INSTRUCTIONS TO FOLLOW — Output all lines exactly, with nothing added or dropped.

COLLECTED DATA —

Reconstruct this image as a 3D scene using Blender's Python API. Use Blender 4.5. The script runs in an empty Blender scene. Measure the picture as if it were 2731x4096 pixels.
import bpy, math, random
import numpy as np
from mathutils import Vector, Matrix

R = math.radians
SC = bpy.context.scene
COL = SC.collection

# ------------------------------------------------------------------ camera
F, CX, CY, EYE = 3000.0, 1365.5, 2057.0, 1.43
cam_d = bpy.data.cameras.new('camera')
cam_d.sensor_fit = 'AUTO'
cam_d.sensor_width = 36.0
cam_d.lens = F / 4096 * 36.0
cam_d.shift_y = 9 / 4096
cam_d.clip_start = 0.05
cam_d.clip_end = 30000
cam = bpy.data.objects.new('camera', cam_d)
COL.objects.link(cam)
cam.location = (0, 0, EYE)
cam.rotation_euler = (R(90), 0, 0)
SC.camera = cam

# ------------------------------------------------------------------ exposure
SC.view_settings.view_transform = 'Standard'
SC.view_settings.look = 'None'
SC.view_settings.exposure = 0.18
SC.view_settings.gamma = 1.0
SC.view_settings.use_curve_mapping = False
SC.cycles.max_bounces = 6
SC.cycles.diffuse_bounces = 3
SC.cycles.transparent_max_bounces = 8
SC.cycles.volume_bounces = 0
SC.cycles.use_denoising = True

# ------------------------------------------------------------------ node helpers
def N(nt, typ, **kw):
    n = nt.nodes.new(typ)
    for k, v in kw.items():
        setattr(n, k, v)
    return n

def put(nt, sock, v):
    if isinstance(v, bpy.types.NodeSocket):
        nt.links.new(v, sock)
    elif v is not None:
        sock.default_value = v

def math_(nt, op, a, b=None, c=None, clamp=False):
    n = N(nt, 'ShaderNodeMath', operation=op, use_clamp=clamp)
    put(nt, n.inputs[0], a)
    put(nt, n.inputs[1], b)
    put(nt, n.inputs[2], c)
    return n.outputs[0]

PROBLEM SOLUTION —
Reconstruct this image as a 3D scene using Blender's Python API. Use Blender 4.5. The script runs in an empty Blender scene. Measure the picture as if it were 2731x4096 pixels.
import bpy, math, random
import numpy as np
from mathutils import Vector, Matrix

R = math.radians
SC = bpy.context.scene
COL = SC.collection

# ------------------------------------------------------------------ camera
F, CX, CY, EYE = 3000.0, 1365.5, 2057.0, 1.43
cam_d = bpy.data.cameras.new('camera')
cam_d.sensor_fit = 'AUTO'
cam_d.sensor_width = 36.0
cam_d.lens = F / 4096 * 36.0
cam_d.shift_y = 9 / 4096
cam_d.clip_start = 0.05
cam_d.clip_end = 30000
cam = bpy.data.objects.new('camera', cam_d)
COL.objects.link(cam)
cam.location = (0, 0, EYE)
cam.rotation_euler = (R(90), 0, 0)
SC.camera = cam

# ------------------------------------------------------------------ exposure
SC.view_settings.view_transform = 'Standard'
SC.view_settings.look = 'None'
SC.view_settings.exposure = 0.18
SC.view_settings.gamma = 1.0
SC.view_settings.use_curve_mapping = False
SC.cycles.max_bounces = 6
SC.cycles.diffuse_bounces = 3
SC.cycles.transparent_max_bounces = 8
SC.cycles.volume_bounces = 0
SC.cycles.use_denoising = True

# ------------------------------------------------------------------ node helpers
def N(nt, typ, **kw):
    n = nt.nodes.new(typ)
    for k, v in kw.items():
        setattr(n, k, v)
    return n

def put(nt, sock, v):
    if isinstance(v, bpy.types.NodeSocket):
        nt.links.new(v, sock)
    elif v is not None:
        sock.default_value = v

def math_(nt, op, a, b=None, c=None, clamp=False):
    n = N(nt, 'ShaderNodeMath', operation=op, use_clamp=clamp)
    put(nt, n.inputs[0], a)
    put(nt, n.inputs[1], b)
    put(nt, n.inputs[2], c)
    return n.outputs[0]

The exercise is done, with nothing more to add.